Some of the features of Turbo Pascal - like the "with" statement and the set operator - have never been duplicated in any other language. Trying to paint Pascal as an also-ran to C is both historically and technically incorrect.

Comment: Re:Modula-3 FTW! (Score 1) 492

by ghjm (#48900873) Attached to: Ask Slashdot: Is Pascal Underrated?

> Why do we need yet another language, that has no particularly useful features?

You do understand that Pascal was first released in 1970, right? Many Pascal programmers in the 1970s asked the same question - why do we need C, with its dangerous string handling and obtuse preprocessor, if it doesn't solve any new problems?

> I used Pascal in some college courses, and felt that my productivity went down by about 50% compared to C

I felt the same when I switched from Pascal to C. I had to spend half my life squinting at curly braces and trying to track down what the origin of some multi-level-#defined thing was. It is normal to feel a reduction in productivity when changing languages, but that doesn't mean the new language is worse.

Comment: Re:CurrentC does not solve for the Customer (Score 1) 631

by ghjm (#48255915) Attached to: Why CurrentC Will Beat Out Apple Pay

The plan is presumably to offer heavy discounts on purchases for a couple years to get everyone to start using it, and then take away the discounts once it becomes "normal." They're betting consumers are too dumb to realize that 20% off some DVDs isn't worth losing credit card liability protection forever. I'm not sure they're wrong.

Comment: Re:Bad way to conduct policy (Score 1) 131

by ghjm (#47913671) Attached to: The FCC Net Neutrality Comment Deadline Has Arrived: What Now?

At least they went through a rulemaking process. Some agencies (recently FAA, FDA) figure if the issue only affects a narrow interest group (pilots, drug makers) that they don't actually have to bother with public comments or even actually writing the rule down before starting to enforce it.

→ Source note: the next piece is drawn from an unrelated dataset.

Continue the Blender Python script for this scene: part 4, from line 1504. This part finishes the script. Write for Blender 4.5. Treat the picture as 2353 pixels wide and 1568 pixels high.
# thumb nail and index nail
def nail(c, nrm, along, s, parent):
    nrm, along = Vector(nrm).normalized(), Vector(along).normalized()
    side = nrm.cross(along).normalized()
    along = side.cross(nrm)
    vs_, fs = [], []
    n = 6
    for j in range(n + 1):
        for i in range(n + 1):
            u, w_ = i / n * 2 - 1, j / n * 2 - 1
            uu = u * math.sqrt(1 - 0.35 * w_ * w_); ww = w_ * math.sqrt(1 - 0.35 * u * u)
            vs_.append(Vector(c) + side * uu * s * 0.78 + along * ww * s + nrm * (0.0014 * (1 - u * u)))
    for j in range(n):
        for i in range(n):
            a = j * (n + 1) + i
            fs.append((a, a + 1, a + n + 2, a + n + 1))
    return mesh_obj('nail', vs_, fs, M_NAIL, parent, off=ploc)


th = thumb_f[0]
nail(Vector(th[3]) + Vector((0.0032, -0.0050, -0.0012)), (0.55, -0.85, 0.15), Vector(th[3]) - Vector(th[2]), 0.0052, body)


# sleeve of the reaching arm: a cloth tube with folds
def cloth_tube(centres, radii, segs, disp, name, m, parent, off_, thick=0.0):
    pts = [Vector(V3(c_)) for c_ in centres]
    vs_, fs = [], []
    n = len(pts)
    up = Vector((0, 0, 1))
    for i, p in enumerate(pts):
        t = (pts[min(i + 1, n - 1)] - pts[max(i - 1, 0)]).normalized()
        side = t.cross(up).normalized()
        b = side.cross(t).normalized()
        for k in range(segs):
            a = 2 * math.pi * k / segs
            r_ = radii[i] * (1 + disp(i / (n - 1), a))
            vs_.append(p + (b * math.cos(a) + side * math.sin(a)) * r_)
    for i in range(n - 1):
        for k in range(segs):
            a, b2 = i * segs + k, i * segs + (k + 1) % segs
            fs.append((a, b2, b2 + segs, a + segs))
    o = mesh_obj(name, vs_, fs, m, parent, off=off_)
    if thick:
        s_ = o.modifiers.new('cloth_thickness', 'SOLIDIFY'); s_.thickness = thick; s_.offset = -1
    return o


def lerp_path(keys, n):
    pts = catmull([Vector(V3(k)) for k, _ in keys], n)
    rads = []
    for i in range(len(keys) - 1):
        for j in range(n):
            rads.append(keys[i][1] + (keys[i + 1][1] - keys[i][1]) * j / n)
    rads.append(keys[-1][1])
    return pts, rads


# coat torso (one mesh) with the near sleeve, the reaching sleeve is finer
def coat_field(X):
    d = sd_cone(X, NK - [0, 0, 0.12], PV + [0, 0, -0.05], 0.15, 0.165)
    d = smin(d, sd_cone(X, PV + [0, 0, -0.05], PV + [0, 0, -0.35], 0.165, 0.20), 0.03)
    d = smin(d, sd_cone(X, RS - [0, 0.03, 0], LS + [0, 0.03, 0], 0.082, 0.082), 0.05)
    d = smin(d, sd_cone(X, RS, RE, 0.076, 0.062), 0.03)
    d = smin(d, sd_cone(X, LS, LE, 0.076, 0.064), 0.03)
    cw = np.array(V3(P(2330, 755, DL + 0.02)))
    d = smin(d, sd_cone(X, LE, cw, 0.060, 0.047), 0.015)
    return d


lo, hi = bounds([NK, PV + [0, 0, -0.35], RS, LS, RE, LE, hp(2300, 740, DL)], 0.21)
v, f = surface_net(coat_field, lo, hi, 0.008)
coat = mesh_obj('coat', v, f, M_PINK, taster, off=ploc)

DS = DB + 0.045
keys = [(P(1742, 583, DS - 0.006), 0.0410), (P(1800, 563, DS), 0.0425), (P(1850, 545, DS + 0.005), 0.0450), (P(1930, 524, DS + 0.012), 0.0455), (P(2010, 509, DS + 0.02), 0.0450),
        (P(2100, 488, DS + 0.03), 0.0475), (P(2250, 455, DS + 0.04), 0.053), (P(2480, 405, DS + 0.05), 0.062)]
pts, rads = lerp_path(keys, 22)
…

Comment: Re:Classic... (Score 1) 85

by ghjm (#45760329) Attached to: Kdenlive Developer Jean-Baptiste Mardelle Has Been Found

The word "refactor" has been insanely successful in getting managers to approve rewrites. Before the Agile Manifesto, when programmers wanted to take a completed function and write it again, they would ask to "rewrite" it. The manager would ask what's wrong with it, the programmers would say, "nothing, really" and the manager would decline the request. Now, the programmers ask to "refactor" the function, the manager asks what that means, and the programmers give a confused answer whose only consistent message is that whatever-it-is is urgently needed. So the manager says, "okay, I guess."

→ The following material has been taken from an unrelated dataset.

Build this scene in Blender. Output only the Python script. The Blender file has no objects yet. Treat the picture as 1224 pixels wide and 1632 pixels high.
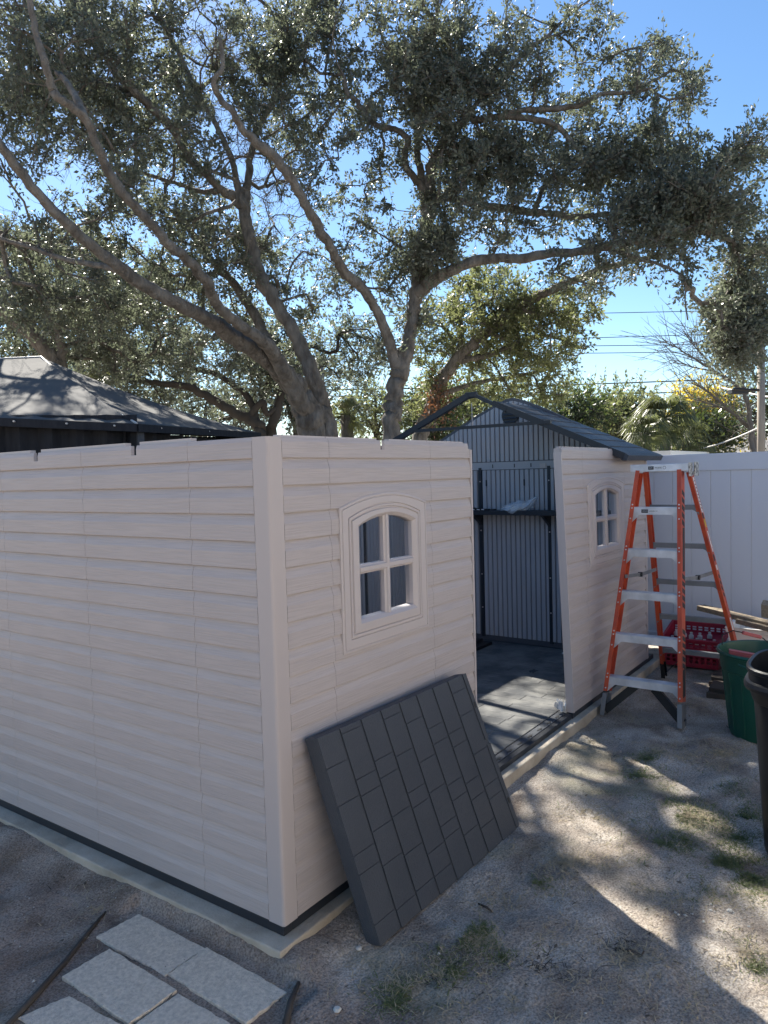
import bpy, math, random
import numpy as np
from mathutils import Vector

# ------------------------------------------------------------------ camera, sky, sun, exposure
SC = bpy.context.scene
CP = np.array([-1.93315, -1.88880, 1.76115])
RM = np.array([[0.58068722, 0.05683613, -0.81214038],
               [-0.8136629, 0.00684716, -0.58129665],
               [-0.0274778, 0.99836004, 0.05022151]])
FPX = 1186.0
cam_d = bpy.data.cameras.new('camera')
cam = bpy.data.objects.new('camera', cam_d)
SC.collection.objects.link(cam)
M4 = np.eye(4); M4[:3, :3] = RM; M4[:3, 3] = CP
from mathutils import Matrix
cam.matrix_world = Matrix(M4.tolist())
cam_d.sensor_fit = 'VERTICAL'; cam_d.sensor_height = 36.0
cam_d.lens = 36.0 * FPX / 1632.0
cam_d.clip_start = 0.05; cam_d.clip_end = 2000
SC.camera = cam

SUN = Vector((0.56, 0.94, 1.0)).normalized()
world = bpy.data.worlds.new("World"); SC.world = world; world.use_nodes = True
wn = world.node_tree; bg = wn.nodes['Background']
sky = wn.nodes.new('ShaderNodeTexSky'); sky.sky_type = 'NISHITA'; sky.sun_disc = False
sky.sun_elevation = math.asin(SUN.z); sky.sun_rotation = math.atan2(SUN.x, SUN.y)
sky.air_density = 1.0; sky.dust_density = 0.15; sky.ozone_density = 2.2
hs = wn.nodes.new('ShaderNodeHueSaturation'); hs.inputs['Saturation'].default_value = 1.15
wn.links.new(sky.outputs[0], hs.inputs['Color']); wn.links.new(hs.outputs[0], bg.inputs[0]); bg.inputs[1].default_value = 0.066
sl = bpy.data.lights.new('sun', 'SUN'); sl.energy = 5.0; sl.angle = math.radians(0.53); sl.color = (1.0, 0.94, 0.84)
so = bpy.data.objects.new('sun', sl); SC.collection.objects.link(so)
so.rotation_euler = SUN.to_track_quat('Z', 'Y').to_euler()
SC.view_settings.view_transform = 'Standard'; SC.view_settings.look = 'None'
SC.view_settings.exposure = 1.55; SC.view_settings.gamma = 1.0
SC.view_settings.use_curve_mapping = False
try:
    SC.cycles.max_bounces = 8; SC.cycles.diffuse_bounces = 4; SC.cycles.transparent_max_bounces = 8
    SC.cycles.use_denoising = True
except Exception:
    pass

# ------------------------------------------------------------------ helpers: photo measurement to world
def PX(u, v, d):
    r = np.array([u - 612.0, -(v - 816.0), -FPX])
    return CP + RM @ r / FPX * d
def ON(u, v, axis, val):
    r = RM @ np.array([u - 612.0, -(v - 816.0), -FPX])
    return CP + r * ((val - CP[axis]) / r[axis])
def G(u, v, z=0.0): return ON(u, v, 2, z)

# ------------------------------------------------------------------ helpers: materials
def mat(name, col, rough=0.6, spec=0.5, metal=0.0, noise=None, bump=None, emis=None):
    """noise=(scale,(sx,sy,sz),amount,col2) bump=(scale,(sx,sy,sz),strength,detail)"""
    m = bpy.data.materials.new(name); m.use_nodes = True
    nt = m.node_tree; p = nt.nodes['Principled BSDF']
    p.inputs['Base Color'].default_value = (*col, 1); p.inputs['Roughness'].default_value = rough
    p.inputs['Specular IOR Level'].default_value = spec; p.inputs['Metallic'].default_value = metal
    tc = nt.nodes.new('ShaderNodeTexCoord')
    def tex(scale, s, detail=4):
        mp = nt.nodes.new('ShaderNodeMapping'); mp.inputs['Scale'].default_value = s
        nt.links.new(tc.outputs['Object'], mp.inputs[0])
        n = nt.nodes.new('ShaderNodeTexNoise'); n.inputs['Scale'].default_value = scale; n.inputs['Detail'].default_value = detail
        nt.links.new(mp.outputs[0], n.inputs['Vector']); return n
    if noise:
        n = tex(noise[0], noise[1], 6)
        r = nt.nodes.new('ShaderNodeValToRGB'); r.color_ramp.elements[0].position = 0.5 - noise[2]; r.color_ramp.elements[1].position = 0.5 + noise[2]
        r.color_ramp.elements[0].color = (*col, 1); r.color_ramp.elements[1].color = (*noise[3], 1)
        nt.links.new(n.outputs[0], r.inputs[0]); nt.links.new(r.outputs[0], p.inputs['Base Color'])
    if bump:
        n = tex(bump[0], bump[1], bump[3] if len(bump) > 3 else 4)
        b = nt.nodes.new('ShaderNodeBump'); b.inputs['Strength'].default_value = bump[2]; b.inputs['Distance'].default_value = 0.01
        nt.links.new(n.outputs[0], b.inputs['Height']); nt.links.new(b.outputs[0], p.inputs['Normal'])
    return m

def siding_mat(name, col, axis):
    """moulded plastic with a wood grain running along the boards"""
    m = bpy.data.materials.new(name); m.use_nodes = True
    nt = m.node_tree; p = nt.nodes['Principled BSDF']
    tc = nt.nodes.new('ShaderNodeTexCoord')
    mp = nt.nodes.new('ShaderNodeMapping')
    mp.inputs['Scale'].default_value = (3.2, 40, 120) if axis == 0 else (40, 3.2, 120)
    nt.links.new(tc.outputs['Object'], mp.inputs[0])
    n = nt.nodes.new('ShaderNodeTexNoise'); n.inputs['Scale'].default_value = 1.6; n.inputs['Detail'].default_value = 2.5; n.inputs['Distortion'].default_value = 0.25
    nt.links.new(mp.outputs[0], n.inputs['Vector'])
    r = nt.nodes.new('ShaderNodeValToRGB'); r.color_ramp.elements[0].position = 0.40; r.color_ramp.elements[1].position = 0.56
    nt.links.new(n.outputs[0], r.inputs[0])
    b = nt.nodes.new('ShaderNodeBump'); b.inputs['Strength'].default_value = 0.55; b.inputs['Distance'].default_value = 0.0010
    nt.links.new(r.outputs[0], b.inputs['Height']); nt.links.new(b.outputs[0], p.inputs['Normal'])
    n2 = nt.nodes.new('ShaderNodeTexNoise'); n2.inputs['Scale'].default_value = 2.3; n2.inputs['Detail'].default_value = 6
    nt.links.new(tc.outputs['Object'], n2.inputs['Vector'])
    mx = nt.nodes.new('ShaderNodeMix'); mx.data_type = 'RGBA'
    mx.inputs[6].default_value = (*[c * 0.93 for c in col], 1); mx.inputs[7].default_value = (*[min(1, c * 1.05) for c in col], 1)
    nt.links.new(n2.outputs[0], mx.inputs[0])
    mx2 = nt.nodes.new('ShaderNodeMix'); mx2.data_type = 'RGBA'; mx2.blend_type = 'MULTIPLY'; mx2.inputs[0].default_value = 0.07
    nt.links.new(mx.outputs[2], mx2.inputs[6]); nt.links.new(r.outputs[0], mx2.inputs[7])
    nt.links.new(mx2.outputs[2], p.inputs['Base Color'])
    p.inputs['Roughness'].default_value = 0.48; p.inputs['Specular IOR Level'].default_value = 0.45
    return m

def leaf_mat(name, c1, c2, rough=0.38, trans=0.35, tcol=(0.10, 0.14, 0.03)):
    m = bpy.data.materials.new(name); m.use_nodes = True
    nt = m.node_tree; p = nt.nodes['Principled BSDF']; out = nt.nodes['Material Output']
    g = nt.nodes.new('ShaderNodeNewGeometry')
    r = nt.nodes.new('ShaderNodeValToRGB'); r.color_ramp.elements[0].color = (*c1, 1); r.color_ramp.elements[1].color = (*c2, 1)
    nt.links.new(g.outputs['Random Per Island'], r.inputs[0]); nt.links.new(r.outputs[0], p.inputs['Base Color'])
    p.inputs['Roughness'].default_value = rough; p.inputs['Specular IOR Level'].default_value = 0.45
    t = nt.nodes.new('ShaderNodeBsdfTranslucent'); t.inputs[0].default_value = (*tcol, 1)
    mx = nt.nodes.new('ShaderNodeMixShader'); mx.inputs[0].default_value = trans
    nt.links.new(p.outputs[0], mx.inputs[1]); nt.links.new(t.outputs[0], mx.inputs[2]); nt.links.new(mx.outputs[0], out.inputs[0])
    return m

BEIGE = (0.485, 0.434, 0.418)
M_SX = siding_mat('siding_x', BEIGE, 0)
M_SY = siding_mat('siding_y', BEIGE, 1)
M_BEIGE = mat('beige_plastic', BEIGE, 0.45, bump=(60, (1, 1, 1), 0.05))
M_TRIM = mat('trim_plastic', (0.52, 0.466, 0.448), 0.45)
M_INNER = mat('inner_plastic', (0.44, 0.44, 0.465), 0.5, noise=(3, (1, 1, 1), 0.3, (0.39, 0.39, 0.415)))
M_SHADED_CORE = mat('shaded_core', (0.09, 0.095, 0.11), 0.6)  # inner plastic darkened: shade of the rib gaps put into the colour
M_DARK = mat('dark_plastic', (0.020, 0.024, 0.032), 0.45)
M_ROOF = mat('roof_plastic', (0.050, 0.058, 0.071), 0.52, 0.35, noise=(5, (1, 1, 1), 0.22, (0.061, 0.070, 0.085)), bump=(160, (1, 1, 1), 0.35))
M_FLOOR = mat('floor_plastic', (0.075, 0.08, 0.085), 0.42, noise=(5, (1, 1, 1), 0.12, (0.20, 0.20, 0.19)), bump=(70, (1, .2, 1), 0.3))
M_CONC = mat('concrete', (0.55, 0.49, 0.40), 0.85, 0.2, noise=(7, (1, 1, 1), 0.18, (0.37, 0.32, 0.25)), bump=(90, (1, 1, 1), 0.5, 8))
M_PAVER = mat('paver_concrete', (0.84, 0.735, 0.60), 0.9, 0.2, noise=(75, (1, 1, 1), 0.26, (0.52, 0.45, 0.37)), bump=(150, (1, 1, 1), 0.9, 10))
M_ALU = mat('aluminium', (0.80, 0.82, 0.86), 0.42, 0.5, 0.35, noise=(8, (1, 1, 1), 0.15, (0.55, 0.57, 0.60)), bump=(40, (1, 1, 1), 0.1))
M_ALUD = mat('dull_aluminium', (0.26, 0.265, 0.28), 0.5, 0.5, 0.5, noise=(10, (1, 1, 1), 0.2, (0.19, 0.20, 0.21)))
M_ORANGE = mat('orange_fibreglass', (0.58, 0.092, 0.032), 0.45, 0.5, noise=(7, (1, 1, 1), 0.14, (0.42, 0.062, 0.030)), bump=(50, (1, 1, 1), 0.08))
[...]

The first case leads to crufty codebases that are hard to add new functions to. The second case leads to writing the same functions over and over and getting nowhere. It's not clear to me which is better, but it is clear to me that substituting the word "refactor" for "rewrite" has changed the world.

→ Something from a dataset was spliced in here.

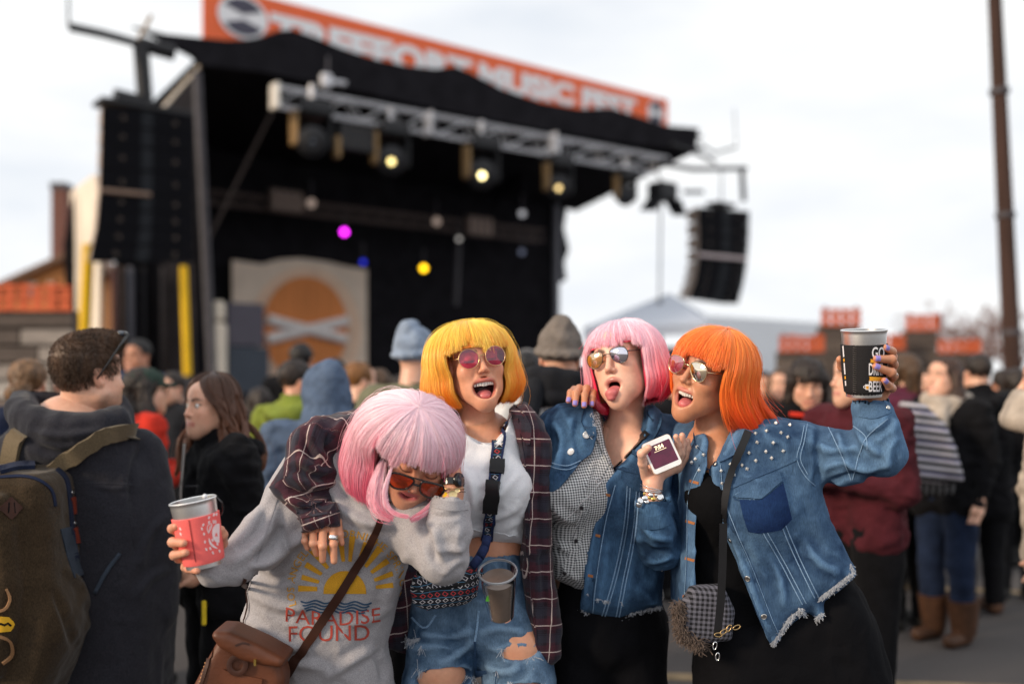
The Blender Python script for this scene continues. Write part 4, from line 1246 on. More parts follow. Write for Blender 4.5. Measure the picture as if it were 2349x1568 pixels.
def make_wig(person, H, colr, name, rx=.112, ry=.118, top=.135, ze=.012, fringe=(-48, 48), fz=.024, hem=-.125, flare=.06, curl=.02, n=9000, swing=(0, 0, 0), grav=0.0, gdir=(0, 0, -1), hemf=None, part=(0, -.02), seed=1, back=-.02, power=1.6, flyaway=130, rxf=None, rad=.00040, clump=.0010, hook=.7, hug=.22, off=(0, 0, 0), gap=0.0, wave=0.0, sweep=0.0, part_name='wig'):
    root, tip = colr
    tw0 = H['toW']; H = dict(H); H['toW'] = lambda v: tw0(v) + np.asarray(off, float)
    B, C, s = H['B'], H['C'], H['s']
    rg = np.random.default_rng(seed)
    G = unit(B @ np.asarray(gdir, float)); SW = B @ np.asarray(swing, float)
    c1 = fringe[0]; c2 = fringe[1]
    def paths(phi, t, dr, lj):
        """phi (n,) degrees, t (k,) -> (n,k,3) in head space; dr radial offset, lj length factor"""
        n_, k_ = len(phi), len(t)
        ph = np.radians(phi)
        sx, sy = np.sin(ph), np.cos(ph)
        isf = np.clip(np.minimum(phi - c1, c2 - phi) / 5 + .5, 0, 1)          # 1 in the fringe
        wx = rx if rxf is None else np.where(sx > 0, rxf[0], rxf[1])
        rr_x = wx * np.ones(n_); rr_y = np.where(sy > 0, ry, ry * 1.0)
        hz = hem + (0 if hemf is None else hemf(phi))
        # dome length ~ quarter ellipse, then a drop
        drop = np.where(isf > .5, ze - fz, ze - hz)
        rm = np.hypot(rr_x * sx, rr_y * sy)
        Ld = 1.45 * (rm + top - ze) / 2 * 1.05
        Lt = (Ld + drop) * lj
        L = t[None, :] * Lt[:, None]
        th = np.clip(L / Ld[:, None], 0, 1) * (math.pi / 2)
        q = np.maximum(L - Ld[:, None], 0)
        qn = q / np.maximum(drop, .02)[:, None]
        pr = np.sin(th) ** .82
        rad_ = 1 + flare * qn - curl * qn ** 3
        rad_ = rad_ - hook * np.maximum(qn - .6, 0) ** 1.5
        ap = np.minimum(np.abs(phi - c1), np.abs(phi - c2))
        rad_ = rad_ * (1 - hug * np.exp(-(ap / 22.0) ** 2)[:, None] * np.clip(qn * 2.2 + .25, 0, 1))
        rad_ = np.where(isf[:, None] > .5, 1 - .12 * qn, rad_)
        off = dr[:, None] * np.sin(th)
        # crown point sits at 'part'
        px = part[0] * (1 - pr) + (rr_x * sx)[:, None] * pr * rad_ + off * sx[:, None]
        py = part[1] * (1 - pr) + back * pr + (rr_y * sy)[:, None] * pr * rad_ + off * sy[:, None]
        pz = ze + (top - ze + dr[:, None]) * np.cos(th) - q
        P = np.stack([px, py, pz], -1)
        if sweep:
            k3 = np.clip(t[None, :] * 2.1 - .25, 0, 1); k3 = k3 * k3 * (3 - 2 * k3)
            da = np.radians(np.sign(phi) * np.maximum(sweep - np.abs(phi), 0))[:, None] * k3
            X_, Y_ = P[..., 0].copy(), P[..., 1] - back; P[..., 0] = X_ * np.cos(da) + Y_ * np.sin(da); P[..., 1] = back - X_ * np.sin(da) + Y_ * np.cos(da)
        if grav:
            # the hanging part turns towards the pull of the ground
            k2 = np.clip(qn, 0, 1.5) ** 1.2 * grav * (1 - isf[:, None] * .6)
            P = P + (G - np.array((0, 0, -1)))[None, None, :] * (q * k2 / (1 + k2))[:, :, None]
        P = P + SW[None, None, :] * (np.clip(qn, 0, 1.3) ** 2 * (1 - isf[:, None] * .8))[:, :, None]
        return P
    # inner shell
    nph, nt_ = 150, 22
    ph = np.linspace(-180, 180, nph, endpoint=False) if not gap else np.linspace(gap, 360 - gap, nph); ph = np.where(ph > 180, ph - 360, ph); t = np.linspace(0, 1, nt_)
    P = paths(ph, t, np.full(nph, -.007), np.full(nph, .965))
    V = P.reshape(-1, 3)
    F = np.array([(i * nt_ + j, ((i + 1) % nph) * nt_ + j, ((i + 1) % nph) * nt_ + j + 1, i * nt_ + j + 1) for i in range(nph if not gap else nph - 1) for j in range(nt_ - 1)])
    flow = np.stack([np.tile(t, nph), np.repeat(ph / 360, nt_), np.zeros(nph * nt_)], 1)
    cap = mk(part_name, H['toW'](V), F, wig_cap_mat(name + '_cap', root, tip, power), person, attrs=dict(flow=flow))
    # strands
    k = 18; t = np.linspace(0.0, 1, k)
    phi = rg.uniform(-180, 180, n) if not gap else rg.uniform(gap, 360 - gap, n); phi = np.where(phi > 180, phi - 360, phi)
    ncl = 70; cl = rg.uniform(-180, 180, ncl); own = np.abs(phi[:, None] - cl[None, :]).argmin(1)
    cd = rg.normal(0, clump, ncl); ctw = rg.normal(0, 2.2, ncl)
    dr = -rg.random(n) ** 1.3 * .010 + .001 + cd[own] * .6 + rg.normal(0, .0012, n)
    lj = 1 - rg.random(n) ** 3 * .07 + rg.normal(0, .012, n) + rg.normal(0, .006, ncl)[own]
    inf_ = (phi > c1) & (phi < c2); lj = np.where(inf_, lj * (1 + .045 * np.sin(phi * .11 + seed) + rg.normal(0, .030, ncl)[own] - rg.random(n) ** 4 * .14), lj)
    phc = phi + (cl[own] - phi) * .07
    P = paths(phc, t, dr, lj)
    # strands start along the whole top, sway a little, gather in locks
    w = (t ** 1.5)[None, :, None]
    P = P + w * (rg.normal(0, .0018, (n, 1, 3)) + rg.normal(0, clump * .8, (ncl, 1, 3))[own])
    P += .0012 * np.sin(t[None, :, None] * rg.uniform(3, 9, (n, 1, 1)) + rg.uniform(0, 6, (n, 1, 3))) * w
    if wave:
        pw = rg.uniform(0, 6.28, (ncl, 1, 3))[own]; fw = rg.uniform(11, 16, (ncl, 1, 1))[own]
        P = P + wave * np.sin(t[None, :, None] * fw + pw) * np.clip(t[None, :, None] * 2 - .6, 0, 1)
    rd = rad * np.concatenate([np.full(k - 5, 1.0), [1, .95, .85, .7, .4]])
    Wp = H['toW'](P.reshape(-1, 3)).reshape(n, k, 3)
    isf_ = np.clip(np.minimum(phc - c1, c2 - phc) / 5 + .5, 0, 1)
    shade = np.clip(t[None, :] * (1 - .45 * isf_[:, None]) + rg.normal(0, .05, (n, 1)) + rg.normal(0, .06, ncl)[own][:, None], 0, 1)
    hairobj('strands', Wp, rd, wig_mat(name, root, tip, power=power), cap, shade)
    if flyaway:
        f = rg.integers(0, n, flyaway); Pf = P[f].copy()
        sg = rg.normal(0, 1, (flyaway, 1, 3)); Pf += sg * (t[None, :, None] ** 1.3) * rg.uniform(.004, .022, (flyaway, 1, 1)) + (Pf - (0, 0, -.02)) * .05 * rg.random((flyaway, 1, 1)) + .004 * np.sin(t[None, :, None] * 9 + rg.uniform(0, 6, (flyaway, 1, 3)))
        hairobj('stray_hairs', H['toW'](Pf.reshape(-1, 3)).reshape(flyaway, k, 3), .00032, wig_mat(name, root, tip, power=power), cap, t[None, :] * np.ones((flyaway, 1)))
    return cap

# ------------------------------------------------------------------ sunglasses
def lens_mat(name, tint, mirror=0.0, alpha=.55, mcol=(1, 1, 1)):
    if name in MATS: return MATS[name]
    m = bpy.data.materials.new(name); m.use_nodes = True; nt = m.node_tree; N, L = nt.nodes, nt.links; N.clear()
    out = N.new('ShaderNodeOutputMaterial'); tr = N.new('ShaderNodeBsdfTransparent'); tr.inputs[0].default_value = (*tint, 1)
    df = N.new('ShaderNodeBsdfDiffuse'); df.inputs[0].default_value = (*np.clip(np.array(tint) * .9, 0, 1), 1)
    mx = N.new('ShaderNodeMixShader'); mx.inputs[0].default_value = 1 - alpha; L.new(tr.outputs[0], mx.inputs[1]); L.new(df.outputs[0], mx.inputs[2])
    gl = N.new('ShaderNodeBsdfGlossy'); gl.inputs['Roughness'].default_value = .03; gl.inputs['Color'].default_value = (*mcol, 1)
    fr = N.new('ShaderNodeFresnel'); fr.inputs['IOR'].default_value = 1.5
    f = mth(nt, 'ADD', fr.outputs[0], mirror, clamp=True)
    m2 = N.new('ShaderNodeMixShader'); L.new(f, m2.inputs[0]); L.new(mx.outputs[0], m2.inputs[1]); L.new(gl.outputs[0], m2.inputs[2]); L.new(m2.outputs[0], out.inputs[0])
    MATS[name] = m
    return m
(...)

Comment: Re:iTunes (Score 1) 519

by ghjm (#43728641) Attached to: iTunes: Still Slowing Down Windows PCs After All These Years

The Windows HAL is certainly not the greatest API ever, but somehow everyone other than Apple manages to have their device detection work by callback or event sink, not by polling. If Apple really is polling for USB presence, then there's really no way you can blame that on the Microsoft API, which does provide better ways of doing USB device presence detection.

Comment: More Tim Ferriss damage (Score 1) 317

by ghjm (#43089101) Attached to: Best Buy Follows Yahoo in Banning Remote Work

A couple months ago, we had the (likely made-up) incident of the programmer outsourcing his job to China. That story was widely told in corporate boardrooms, along with mentioning Tim Ferriss. Now they have all just read The Four-Hour Work Week and have come to the conclusion that anyone who wants to telecommute is trying to rip them off (which is what they already secretly thought anyway).